*Exercise*
Repeat the material below word for word and leave out all pictures.

.....

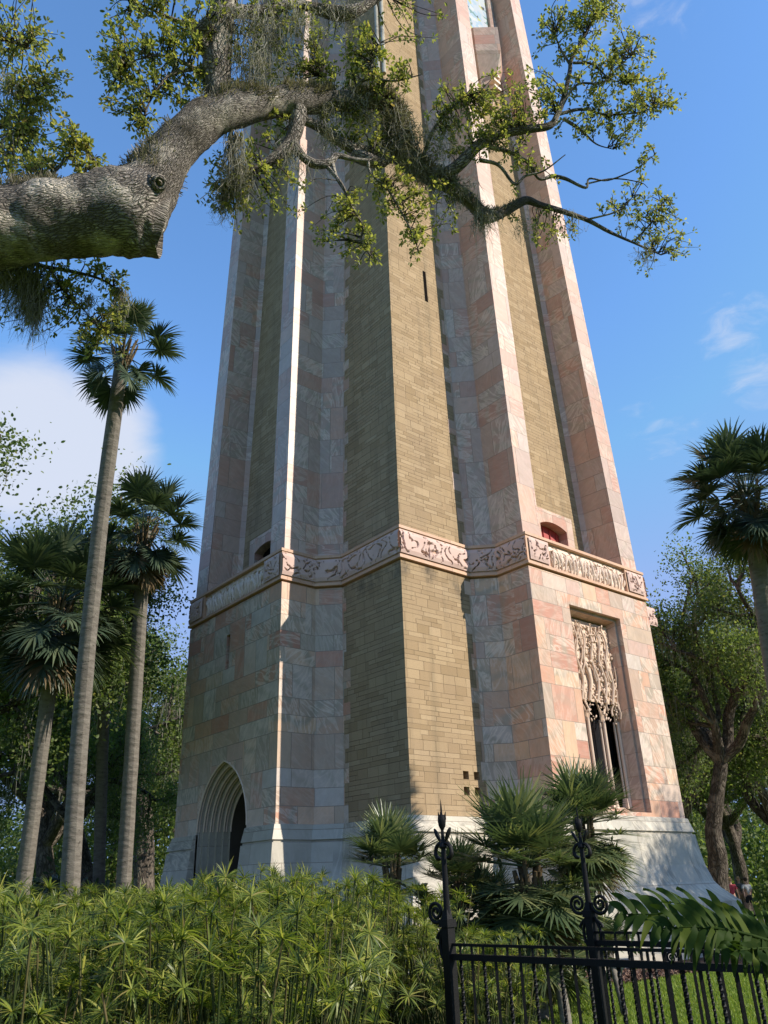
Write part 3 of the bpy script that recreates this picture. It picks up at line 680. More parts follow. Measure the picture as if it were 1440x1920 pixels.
for dx, dy in ((.0, -.16), (-.16, 0)):
    for a, b in ((.05, .05),):
        z0 = 30.6; p0, p1 = prow_c(z0), prow_c(ZT)
        sh.tube([V3(p0 + .05 + dx, p0 + .05 + dy, z0), V3(p1 + .05 + dx, p1 + .05 + dy, ZT)], .085, 8)
sh.build('corner_shaft', m_white, tower)

# ================================================================== FOREGROUND OAK (limb reaching in from a trunk left of the frame)
oak = empty('live_oak_tree', tuple(at(-950, 1650, 6.2) * V3(1, 1, 0)), 'live oak whose moss covered limb reaches across the tower', 'tree')
LEAF_V = np.array([[0, 0, 0], [.35, .19, .03], [.75, .21, .03], [1, 0, -.03], [.75, -.21, .03], [.35, -.19, .03]], float); LEAF_F = [[0, 5, 4, 3], [0, 3, 2, 1]]
def px_path(rows, n=8):
    """rows of photo x, y, distance, half-width in photo px -> smooth world path and radii"""
    Q = bez(rows, n); P3 = np.array([at(a, b, d) for a, b, d, _ in Q]); R = np.array([max(.002, h * d / FPX) for _, _, d, h in Q]); return P3, R
ZUP = V3(0, 0, 1)
bark, BR = MB(), []          # BR keeps (point, radius) of every branch, to hang twigs and moss from
def lumpy(p, r): return r * (.20 * mnoise.noise(Vector(p) * 2.2) + .08 * mnoise.noise(Vector(p) * 6) + .05 * mnoise.noise(Vector(p) * 15))
def branch(rows, sides=10, n=8, keep=True):
    P3, R = px_path(rows, n)
    bark.tube(P3, R, sides, True, lumpy)
    if keep: BR.extend(zip(P3, R))
    return P3, R
T0 = at(-950, 1650, 6.2) * V3(1, 1, 0)
main_rows = [(-330, 470, 6.3, 110), (-120, 425, 6.4, 86), (0, 420, 6.5, 76), (90, 412, 6.6, 72), (180, 405, 6.7, 72), (245, 385, 6.8, 74), (278, 352, 6.9, 58), (312, 303, 7.0, 43), (348, 260, 7.1, 39), (385, 226, 7.2, 37), (425, 206, 7.3, 36), (480, 195, 7.5, 31), (540, 190, 7.7, 28), (600, 188, 7.9, 21), (660, 190, 8.0, 17), (705, 187, 8.1, 18), (735, 200, 8.2, 21), (746, 240, 8.2, 22), (752, 285, 8.2, 22), (785, 315, 8.3, 17), (830, 342, 8.4, 14), (872, 370, 8.5, 13), (905, 402, 8.6, 13), (925, 405, 8.6, 11), (955, 392, 8.7, 9), (985, 376, 8.8, 8), (1010, 383, 8.8, 6), (1050, 395, 8.9, 5), (1100, 412, 9.0, 4.5), (1145, 436, 9.1, 3.5), (1190, 456, 9.2, 2.5), (1240, 478, 9.3, 1.2)]
limb, limbR = branch(main_rows, 40, 8)
# sawn-off knee under the bend, and its healed knot
branch([(190, 404, 6.75, 70), (240, 410, 6.8, 66), (272, 414, 6.83, 61), (293, 419, 6.85, 56), (300, 420, 6.855, 54), (303, 421, 6.86, 53)], 40, 12)
branch([(282, 345, 6.75, 25), (291, 344, 6.66, 20), (297, 343, 6.60, 17)], 18, 6, False)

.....

*Answer to this exercise*
Write part 3 of the bpy script that recreates this picture. It picks up at line 680. More parts follow. Measure the picture as if it were 1440x1920 pixels.
for dx, dy in ((.0, -.16), (-.16, 0)):
    for a, b in ((.05, .05),):
        z0 = 30.6; p0, p1 = prow_c(z0), prow_c(ZT)
        sh.tube([V3(p0 + .05 + dx, p0 + .05 + dy, z0), V3(p1 + .05 + dx, p1 + .05 + dy, ZT)], .085, 8)
sh.build('corner_shaft', m_white, tower)

# ================================================================== FOREGROUND OAK (limb reaching in from a trunk left of the frame)
oak = empty('live_oak_tree', tuple(at(-950, 1650, 6.2) * V3(1, 1, 0)), 'live oak whose moss covered limb reaches across the tower', 'tree')
LEAF_V = np.array([[0, 0, 0], [.35, .19, .03], [.75, .21, .03], [1, 0, -.03], [.75, -.21, .03], [.35, -.19, .03]], float); LEAF_F = [[0, 5, 4, 3], [0, 3, 2, 1]]
def px_path(rows, n=8):
    """rows of photo x, y, distance, half-width in photo px -> smooth world path and radii"""
    Q = bez(rows, n); P3 = np.array([at(a, b, d) for a, b, d, _ in Q]); R = np.array([max(.002, h * d / FPX) for _, _, d, h in Q]); return P3, R
ZUP = V3(0, 0, 1)
bark, BR = MB(), []          # BR keeps (point, radius) of every branch, to hang twigs and moss from
def lumpy(p, r): return r * (.20 * mnoise.noise(Vector(p) * 2.2) + .08 * mnoise.noise(Vector(p) * 6) + .05 * mnoise.noise(Vector(p) * 15))
def branch(rows, sides=10, n=8, keep=True):
    P3, R = px_path(rows, n)
    bark.tube(P3, R, sides, True, lumpy)
    if keep: BR.extend(zip(P3, R))
    return P3, R
T0 = at(-950, 1650, 6.2) * V3(1, 1, 0)
main_rows = [(-330, 470, 6.3, 110), (-120, 425, 6.4, 86), (0, 420, 6.5, 76), (90, 412, 6.6, 72), (180, 405, 6.7, 72), (245, 385, 6.8, 74), (278, 352, 6.9, 58), (312, 303, 7.0, 43), (348, 260, 7.1, 39), (385, 226, 7.2, 37), (425, 206, 7.3, 36), (480, 195, 7.5, 31), (540, 190, 7.7, 28), (600, 188, 7.9, 21), (660, 190, 8.0, 17), (705, 187, 8.1, 18), (735, 200, 8.2, 21), (746, 240, 8.2, 22), (752, 285, 8.2, 22), (785, 315, 8.3, 17), (830, 342, 8.4, 14), (872, 370, 8.5, 13), (905, 402, 8.6, 13), (925, 405, 8.6, 11), (955, 392, 8.7, 9), (985, 376, 8.8, 8), (1010, 383, 8.8, 6), (1050, 395, 8.9, 5), (1100, 412, 9.0, 4.5), (1145, 436, 9.1, 3.5), (1190, 456, 9.2, 2.5), (1240, 478, 9.3, 1.2)]
limb, limbR = branch(main_rows, 40, 8)
# sawn-off knee under the bend, and its healed knot
branch([(190, 404, 6.75, 70), (240, 410, 6.8, 66), (272, 414, 6.83, 61), (293, 419, 6.85, 56), (300, 420, 6.855, 54), (303, 421, 6.86, 53)], 40, 12)
branch([(282, 345, 6.75, 25), (291, 344, 6.66, 20), (297, 343, 6.60, 17)], 18, 6, False)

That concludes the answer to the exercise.